**What the task requires**: Take the lines from the beginning of the data below through the line holding "b = B(); b.box(WX1" and return exactly those.

Records from a dataset
....................

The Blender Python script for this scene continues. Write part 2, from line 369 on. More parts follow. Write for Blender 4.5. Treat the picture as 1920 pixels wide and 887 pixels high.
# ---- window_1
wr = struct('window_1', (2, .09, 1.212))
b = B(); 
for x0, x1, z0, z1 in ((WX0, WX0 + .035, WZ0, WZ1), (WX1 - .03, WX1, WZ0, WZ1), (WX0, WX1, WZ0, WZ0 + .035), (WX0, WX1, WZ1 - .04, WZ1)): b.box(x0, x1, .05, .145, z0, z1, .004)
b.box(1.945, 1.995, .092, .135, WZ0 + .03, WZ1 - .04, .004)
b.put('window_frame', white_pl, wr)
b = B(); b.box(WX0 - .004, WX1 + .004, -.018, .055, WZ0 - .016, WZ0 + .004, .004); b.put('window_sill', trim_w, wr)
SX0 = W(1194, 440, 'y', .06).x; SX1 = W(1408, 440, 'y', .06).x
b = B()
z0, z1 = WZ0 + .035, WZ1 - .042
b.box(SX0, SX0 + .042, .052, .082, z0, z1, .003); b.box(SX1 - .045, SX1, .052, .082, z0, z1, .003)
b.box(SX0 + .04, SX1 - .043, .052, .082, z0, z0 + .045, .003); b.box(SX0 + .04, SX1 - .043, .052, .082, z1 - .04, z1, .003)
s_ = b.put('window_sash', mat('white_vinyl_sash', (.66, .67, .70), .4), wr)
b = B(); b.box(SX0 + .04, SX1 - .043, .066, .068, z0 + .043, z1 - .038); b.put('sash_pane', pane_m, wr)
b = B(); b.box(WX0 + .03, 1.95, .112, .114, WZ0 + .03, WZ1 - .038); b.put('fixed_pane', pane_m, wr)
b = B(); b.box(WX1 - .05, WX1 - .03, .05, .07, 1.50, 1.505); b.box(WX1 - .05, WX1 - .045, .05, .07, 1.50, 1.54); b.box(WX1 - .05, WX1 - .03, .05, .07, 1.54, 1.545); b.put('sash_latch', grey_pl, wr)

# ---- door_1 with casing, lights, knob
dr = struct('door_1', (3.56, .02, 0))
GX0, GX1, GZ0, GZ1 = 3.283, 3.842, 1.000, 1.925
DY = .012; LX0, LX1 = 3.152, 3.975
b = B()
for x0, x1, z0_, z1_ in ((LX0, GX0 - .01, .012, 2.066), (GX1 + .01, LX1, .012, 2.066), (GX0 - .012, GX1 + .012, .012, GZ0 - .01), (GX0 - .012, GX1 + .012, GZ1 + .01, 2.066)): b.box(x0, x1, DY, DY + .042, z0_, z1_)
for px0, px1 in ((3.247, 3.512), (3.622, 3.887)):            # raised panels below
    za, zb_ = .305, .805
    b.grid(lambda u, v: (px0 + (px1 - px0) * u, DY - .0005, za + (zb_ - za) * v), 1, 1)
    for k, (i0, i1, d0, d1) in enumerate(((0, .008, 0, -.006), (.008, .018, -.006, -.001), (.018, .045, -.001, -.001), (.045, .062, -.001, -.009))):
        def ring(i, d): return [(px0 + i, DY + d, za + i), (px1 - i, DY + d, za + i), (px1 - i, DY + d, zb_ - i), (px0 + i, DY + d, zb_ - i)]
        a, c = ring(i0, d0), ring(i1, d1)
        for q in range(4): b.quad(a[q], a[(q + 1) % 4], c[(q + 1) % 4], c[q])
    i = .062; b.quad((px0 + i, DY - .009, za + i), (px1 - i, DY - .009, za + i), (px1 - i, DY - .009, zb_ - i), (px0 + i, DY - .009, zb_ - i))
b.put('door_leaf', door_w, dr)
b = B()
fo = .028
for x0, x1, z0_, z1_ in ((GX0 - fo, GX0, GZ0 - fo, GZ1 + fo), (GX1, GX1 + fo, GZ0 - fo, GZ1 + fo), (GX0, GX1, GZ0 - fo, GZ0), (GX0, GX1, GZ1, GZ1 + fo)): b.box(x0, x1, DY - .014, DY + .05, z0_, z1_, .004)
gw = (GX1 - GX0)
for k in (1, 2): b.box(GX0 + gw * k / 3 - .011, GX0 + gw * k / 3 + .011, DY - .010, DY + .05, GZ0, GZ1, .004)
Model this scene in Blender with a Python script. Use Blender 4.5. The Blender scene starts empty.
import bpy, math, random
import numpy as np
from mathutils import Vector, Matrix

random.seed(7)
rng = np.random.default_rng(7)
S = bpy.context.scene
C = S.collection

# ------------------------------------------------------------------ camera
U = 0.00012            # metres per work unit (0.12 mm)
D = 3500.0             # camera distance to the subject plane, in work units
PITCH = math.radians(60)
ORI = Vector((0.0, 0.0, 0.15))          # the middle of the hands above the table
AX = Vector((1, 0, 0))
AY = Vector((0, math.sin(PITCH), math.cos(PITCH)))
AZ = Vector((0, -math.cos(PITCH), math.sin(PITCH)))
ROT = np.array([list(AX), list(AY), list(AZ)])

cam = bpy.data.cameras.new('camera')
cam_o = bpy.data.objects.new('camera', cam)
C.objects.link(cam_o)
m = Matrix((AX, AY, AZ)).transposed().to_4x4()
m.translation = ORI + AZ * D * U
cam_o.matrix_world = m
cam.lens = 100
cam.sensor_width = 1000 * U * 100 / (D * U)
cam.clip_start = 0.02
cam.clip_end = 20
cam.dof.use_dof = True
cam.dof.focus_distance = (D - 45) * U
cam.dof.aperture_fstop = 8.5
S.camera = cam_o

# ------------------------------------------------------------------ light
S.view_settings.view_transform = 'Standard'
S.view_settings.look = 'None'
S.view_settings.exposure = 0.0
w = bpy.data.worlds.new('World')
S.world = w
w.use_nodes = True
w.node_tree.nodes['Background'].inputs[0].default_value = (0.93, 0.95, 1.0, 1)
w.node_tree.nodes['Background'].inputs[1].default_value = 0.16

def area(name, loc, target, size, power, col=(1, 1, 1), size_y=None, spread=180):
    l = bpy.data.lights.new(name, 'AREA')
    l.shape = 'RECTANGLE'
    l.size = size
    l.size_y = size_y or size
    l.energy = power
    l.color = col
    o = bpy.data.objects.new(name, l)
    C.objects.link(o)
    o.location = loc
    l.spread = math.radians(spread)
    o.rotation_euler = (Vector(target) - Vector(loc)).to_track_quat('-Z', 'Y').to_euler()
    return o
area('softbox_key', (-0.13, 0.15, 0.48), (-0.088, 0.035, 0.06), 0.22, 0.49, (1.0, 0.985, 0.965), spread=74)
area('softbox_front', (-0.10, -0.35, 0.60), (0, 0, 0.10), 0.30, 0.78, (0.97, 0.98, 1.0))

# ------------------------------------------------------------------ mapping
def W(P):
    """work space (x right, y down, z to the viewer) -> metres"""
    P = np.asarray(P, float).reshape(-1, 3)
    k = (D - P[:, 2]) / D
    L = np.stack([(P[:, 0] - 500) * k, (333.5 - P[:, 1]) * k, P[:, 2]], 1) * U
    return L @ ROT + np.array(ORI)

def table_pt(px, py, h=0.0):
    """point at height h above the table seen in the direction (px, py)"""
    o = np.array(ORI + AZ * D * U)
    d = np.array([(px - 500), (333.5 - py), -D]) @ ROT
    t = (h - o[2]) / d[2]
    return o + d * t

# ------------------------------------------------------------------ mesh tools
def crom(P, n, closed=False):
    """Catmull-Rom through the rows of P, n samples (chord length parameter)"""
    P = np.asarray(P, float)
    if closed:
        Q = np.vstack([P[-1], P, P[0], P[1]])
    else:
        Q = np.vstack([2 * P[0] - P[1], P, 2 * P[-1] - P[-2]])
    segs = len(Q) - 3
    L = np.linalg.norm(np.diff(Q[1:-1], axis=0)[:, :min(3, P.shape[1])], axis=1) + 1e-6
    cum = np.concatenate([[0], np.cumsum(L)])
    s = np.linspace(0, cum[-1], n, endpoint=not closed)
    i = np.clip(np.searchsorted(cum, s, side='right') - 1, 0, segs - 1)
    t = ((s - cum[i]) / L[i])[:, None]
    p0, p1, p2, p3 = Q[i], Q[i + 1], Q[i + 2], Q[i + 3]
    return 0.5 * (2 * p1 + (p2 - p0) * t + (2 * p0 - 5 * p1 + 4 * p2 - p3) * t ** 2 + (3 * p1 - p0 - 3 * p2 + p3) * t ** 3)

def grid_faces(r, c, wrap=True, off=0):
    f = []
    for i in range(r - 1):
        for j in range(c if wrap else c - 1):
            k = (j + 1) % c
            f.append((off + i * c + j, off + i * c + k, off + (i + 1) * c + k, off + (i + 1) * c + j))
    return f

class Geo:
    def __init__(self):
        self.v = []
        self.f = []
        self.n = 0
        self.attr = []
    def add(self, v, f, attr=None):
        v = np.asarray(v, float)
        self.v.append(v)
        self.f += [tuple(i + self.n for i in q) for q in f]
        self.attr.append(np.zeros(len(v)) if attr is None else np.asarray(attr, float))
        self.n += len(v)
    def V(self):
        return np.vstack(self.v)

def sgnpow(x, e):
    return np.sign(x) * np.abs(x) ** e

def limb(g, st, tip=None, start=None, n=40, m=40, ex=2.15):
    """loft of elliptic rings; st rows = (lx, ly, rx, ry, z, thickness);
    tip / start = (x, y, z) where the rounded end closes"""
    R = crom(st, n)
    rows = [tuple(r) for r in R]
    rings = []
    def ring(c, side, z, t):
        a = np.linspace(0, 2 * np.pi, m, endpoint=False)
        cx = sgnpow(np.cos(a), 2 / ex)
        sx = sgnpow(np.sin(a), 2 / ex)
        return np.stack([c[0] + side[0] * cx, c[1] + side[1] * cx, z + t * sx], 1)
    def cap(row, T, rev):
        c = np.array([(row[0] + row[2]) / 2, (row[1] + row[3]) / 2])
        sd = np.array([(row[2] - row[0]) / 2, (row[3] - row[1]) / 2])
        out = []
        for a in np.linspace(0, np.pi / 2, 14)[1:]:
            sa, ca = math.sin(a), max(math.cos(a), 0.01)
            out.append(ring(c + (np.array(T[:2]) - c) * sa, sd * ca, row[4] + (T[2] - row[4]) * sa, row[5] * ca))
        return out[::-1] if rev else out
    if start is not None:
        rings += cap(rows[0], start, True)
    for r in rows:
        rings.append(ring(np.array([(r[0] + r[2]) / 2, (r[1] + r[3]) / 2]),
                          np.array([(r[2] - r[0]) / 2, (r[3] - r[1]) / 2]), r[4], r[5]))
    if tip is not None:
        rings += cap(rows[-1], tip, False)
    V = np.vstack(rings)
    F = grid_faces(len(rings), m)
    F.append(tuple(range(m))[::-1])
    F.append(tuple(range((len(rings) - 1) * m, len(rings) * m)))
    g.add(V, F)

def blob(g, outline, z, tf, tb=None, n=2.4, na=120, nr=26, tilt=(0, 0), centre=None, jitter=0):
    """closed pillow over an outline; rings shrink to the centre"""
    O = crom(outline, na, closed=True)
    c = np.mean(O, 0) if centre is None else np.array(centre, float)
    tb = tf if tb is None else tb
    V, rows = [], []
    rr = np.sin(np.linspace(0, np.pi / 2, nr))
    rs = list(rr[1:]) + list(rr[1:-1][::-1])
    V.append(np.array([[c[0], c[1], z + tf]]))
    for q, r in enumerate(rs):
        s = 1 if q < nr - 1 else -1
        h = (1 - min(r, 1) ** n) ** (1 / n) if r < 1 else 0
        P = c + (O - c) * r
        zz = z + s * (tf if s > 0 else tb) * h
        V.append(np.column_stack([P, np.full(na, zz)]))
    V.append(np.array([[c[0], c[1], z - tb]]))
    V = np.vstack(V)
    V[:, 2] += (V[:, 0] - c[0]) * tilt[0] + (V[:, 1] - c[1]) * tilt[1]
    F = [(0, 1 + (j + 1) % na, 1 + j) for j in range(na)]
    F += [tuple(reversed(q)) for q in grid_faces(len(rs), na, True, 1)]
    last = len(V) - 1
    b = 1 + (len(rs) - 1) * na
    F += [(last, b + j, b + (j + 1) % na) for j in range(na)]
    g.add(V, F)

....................

**Task result**:
The Blender Python script for this scene continues. Write part 2, from line 369 on. More parts follow. Write for Blender 4.5. Treat the picture as 1920 pixels wide and 887 pixels high.
# ---- window_1
wr = struct('window_1', (2, .09, 1.212))
b = B(); 
for x0, x1, z0, z1 in ((WX0, WX0 + .035, WZ0, WZ1), (WX1 - .03, WX1, WZ0, WZ1), (WX0, WX1, WZ0, WZ0 + .035), (WX0, WX1, WZ1 - .04, WZ1)): b.box(x0, x1, .05, .145, z0, z1, .004)
b.box(1.945, 1.995, .092, .135, WZ0 + .03, WZ1 - .04, .004)
b.put('window_frame', white_pl, wr)
b = B(); b.box(WX0 - .004, WX1 + .004, -.018, .055, WZ0 - .016, WZ0 + .004, .004); b.put('window_sill', trim_w, wr)
SX0 = W(1194, 440, 'y', .06).x; SX1 = W(1408, 440, 'y', .06).x
b = B()
z0, z1 = WZ0 + .035, WZ1 - .042
b.box(SX0, SX0 + .042, .052, .082, z0, z1, .003); b.box(SX1 - .045, SX1, .052, .082, z0, z1, .003)
b.box(SX0 + .04, SX1 - .043, .052, .082, z0, z0 + .045, .003); b.box(SX0 + .04, SX1 - .043, .052, .082, z1 - .04, z1, .003)
s_ = b.put('window_sash', mat('white_vinyl_sash', (.66, .67, .70), .4), wr)
b = B(); b.box(SX0 + .04, SX1 - .043, .066, .068, z0 + .043, z1 - .038); b.put('sash_pane', pane_m, wr)
b = B(); b.box(WX0 + .03, 1.95, .112, .114, WZ0 + .03, WZ1 - .038); b.put('fixed_pane', pane_m, wr)
b = B(); b.box(WX1 - .05, WX1 - .03, .05, .07, 1.50, 1.505); b.box(WX1 - .05, WX1 - .045, .05, .07, 1.50, 1.54); b.box(WX1 - .05, WX1 - .03, .05, .07, 1.54, 1.545); b.put('sash_latch', grey_pl, wr)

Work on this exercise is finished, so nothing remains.